Pollan, Michael. 2006. The Omnivore’s Dilemma: A Natural History of Four Meals. Penguin Group Inc: New York.


  1. Really interesting post. I'm a vegetarian too, and it's true that you can be a vegetarian and still make a lot of environmentally unfriendly choices. I get the veggie burgers at Leo's all the time, but they're Morningstar, too, and the list of ingredients is also pretty depressing.

  2. Great post, Mara! That class must be very interesting.

    What I've always thought is a good rule of thumb is that if I were given all of the ingredients, could I actually make it from scratch myself? If the list is too long or if there are words I have never seen before/can't pronounce, the answer is a clear "no."
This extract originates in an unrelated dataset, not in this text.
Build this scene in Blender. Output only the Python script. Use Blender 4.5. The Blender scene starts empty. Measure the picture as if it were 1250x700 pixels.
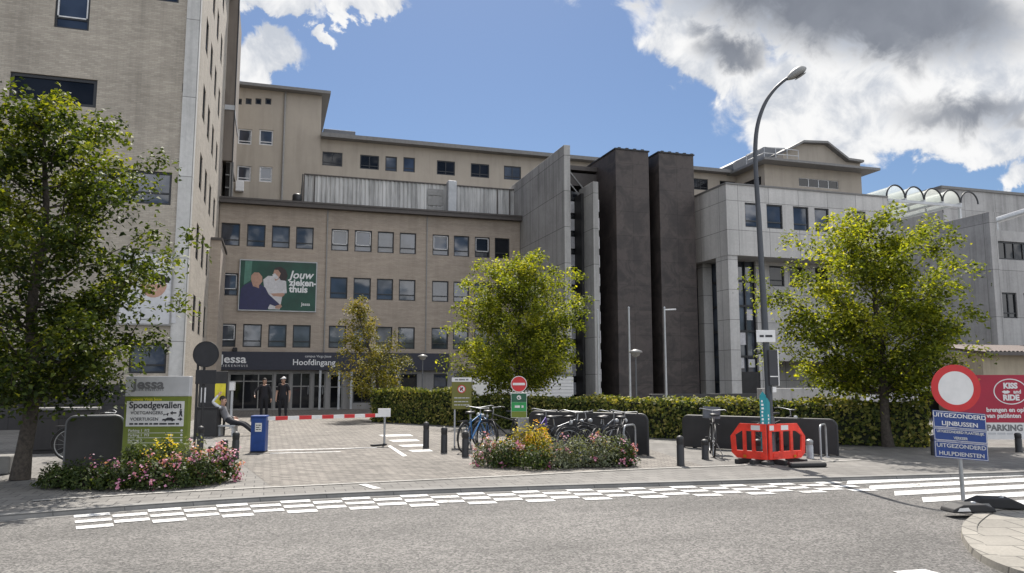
import bpy, bmesh, math, random
import numpy as np
from mathutils import Vector, Matrix

random.seed(7)
rng = np.random.default_rng(7)
S = bpy.context.scene
C = S.collection
R = math.radians
PI = math.pi

# ------------------------------------------------------------------ camera
# world axes: +X runs along the hospital facades to the right, +Y into depth
FPX, EYE, YAW, PITCH = 950.0, 1.7, R(17.3), math.atan(113 / 950)
cam_d = bpy.data.cameras.new("camera")
cam_d.sensor_width = 36
cam_d.lens = 36 * FPX / 1250
cam_d.clip_end = 5000
cam = bpy.data.objects.new("camera", cam_d)
cam.location = (0, 0, EYE)
cam.rotation_euler = (R(90) + PITCH, 0, -YAW)
C.objects.link(cam)
S.camera = cam

# ------------------------------------------------------------------ light
SUN_EL, SUN_AZ = R(54), R(12.6)          # azimuth measured from +Y towards +X
sun_dir = Vector((math.sin(SUN_AZ) * math.cos(SUN_EL), math.cos(SUN_AZ) * math.cos(SUN_EL), math.sin(SUN_EL)))
sd = bpy.data.lights.new("sun", 'SUN')
sd.energy = 4.9
sd.angle = R(0.53)
sd.color = (1.0, 0.94, 0.86)
sun = bpy.data.objects.new("sun", sd)
sun.rotation_euler = (-sun_dir).to_track_quat('-Z', 'Y').to_euler()
sun.location = (10, 30, 60)
C.objects.link(sun)

S.view_settings.view_transform = 'Standard'
S.view_settings.look = 'None'
S.view_settings.gamma = 1
S.view_settings.exposure = 0.68
S.view_settings.use_curve_mapping = False
S.render.engine = 'CYCLES'
S.cycles.max_bounces = 8
S.cycles.transparent_max_bounces = 8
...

    Although veggie burgers, when house-made at a restaurant, are often good in and of themselves (and not attempting to look or taste exactly like meat, I have an issue with fake meat products. To me, the idea of fake meat products is like diet soda---you want soda but don't want the sugar, so you drink an overprocessed version of it with questionable chemicals rather than drinking water or another healthful beverage. It's the same for most faux meat products; I find it more enjoyable to see what I can make with what exists naturally because it often tastes a lot better. There's a restaurant near me back home that is vegetarian(vegan on request) that does not use soy, seitan, or any other meat substitute in any recipe, and they have some of the best tasting dishes I've ever had. It really does encourage creativity.

  3. Well, the good thing about meat substitutes is that it makes it much easier to transition into being a vegetarian, which is still probably the most environmentally friendly thing people can do at this point. But then I think the next step (besides relinquishing all animal products, or at least non-local animal products) is to start to cut down on processed foods.